In Memoriam: Judy S. DeLoache

September 10, 1943—October 23, 2025

Judy S. DeLoache was born on September 10, 1943 in the small town of Holyoke, Colorado where she grew up on a wheat farm. There were only 38 people in her graduating class. But being from a small town did not keep her from having a big life. She received her BA and MA degrees at Georgia State College where she worked with Professor James Pate, an experimentalist and statistics instructor.  At the time, her research subjects were rats, and her first publication was “Hippocampal lesions and spontaneous alternation behavior in the rat,” which appeared in Physiology and Behavior. Jim saw her potential and encouraged her to pursue a PhD, so in 1969, she left Georgia and moved to the University of Illinois in Champaign-Urbana, where she began her PhD studying infant memory with Dr. Les Cohen.  After receiving her degree in 1973, she took a position as an Assistant Professor at Florida Atlantic University.  But after only a year, she returned to Illinois, after meeting her husband, Jerry Clore. They were married in 1977, and their son Ben was born in 1978.  She spent several years there on soft money, receiving financial and moral support from Professors Ann Brown and Joe Campione, which enabled her to apply for and receive her first NIH research grant called “Representational Functioning in Young Children.” This grant was continuously funded for the entirety of her career.

In 1981, she became an Assistant Professor in the small Department of Human Development and Family Ecology at the University of Illinois, where she came up through the ranks and eventually served as department chair.  She was then hired by the Psychology Department in 1991, where she taught until 2000, after being awarded an Alumni Distinguished Professorship in 1999. In 2001, she moved to the University of Virginia, where she was the Keenan Professor of Psychology until she retired in 2014.

Judy’s successful career as a developmental scientist can be at least partially attributed to the fact that she was a brilliant observer of human behavior. It was in her early memory work that she used a scale model of a larger room to hide an object to see if children could remember where it was hidden in an identical full-sized room. One thing that struck her was that 2.5-year-olds unexpectedly failed this seemingly easy task. Where some researchers would be distraught and call this a failure, Judy observed something interesting. She went on to use this “scale model task” to explore the developmental shift in children’s ability to use a miniature model as a representation of a larger room. Her initial findings using this task led to her seminal paper in Science entitled “Rapid change in the symbolic functioning of very young children,” (1987), and launched a decades long career on young children’s understanding of symbols.

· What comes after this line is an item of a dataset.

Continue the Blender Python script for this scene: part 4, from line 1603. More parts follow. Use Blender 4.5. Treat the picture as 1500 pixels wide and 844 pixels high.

Her largest contribution to developmental science was her theory of dual representation, which explains how children come to understand that a symbolic object—like a picture, map, or scale model—can be both a real object and a representation of something else at the same time. Her work has made a huge impact on how developmental psychologists have studied how children come to understand that pictures, models, books, maps, digital media, and other symbolic objects stand for real-world things. Her work shed a new light on how representational insight develops and how it supports long-term learning, and has influenced not only theories of cognitive development, but also practical approaches to education and media design for young children. Her seminal “shrinking room study,” which advanced her dual representation theory, was selected for the Society for Research in Child Development (SRCD)’s list of “Twenty Studies that Fascinated Child Psychology,” in 2003, properly putting her name next to giants in the field like Harry Harlow, Eleanor Gibson, and Jean Piaget.

Judy was also the recipient of numerous national and international awards including the APA William James Fellow Award, Fellow of the American Association for the Advancement of Science (AAAS), Fellow of the American Academy of Arts and Sciences, Member of the Society of Experimental Psychologists, SRCD Senior Distinguished Contributions Award, and the Distinguished Contribution Award from the International Congress on Infant Studies (ICIS).

Despite being a brilliant and world-renown scientist, Judy was down to earth, kind, and generous with her time. And she was fun. She loved life, she loved people, and she loved her students. She especially loved her husband Jerry, her son Ben and daughter-in-law Laura, and her grandchildren Waverly and Wilder. Of all of her many accomplishments, her family was the one she was most proud of. To me, Judy was a teacher, a mentor, and a friend. She was always the life of the party—the person everyone in the room wanted to talk to. She was one of my favorite people. And if you knew her, I’m certain she was one of yours too.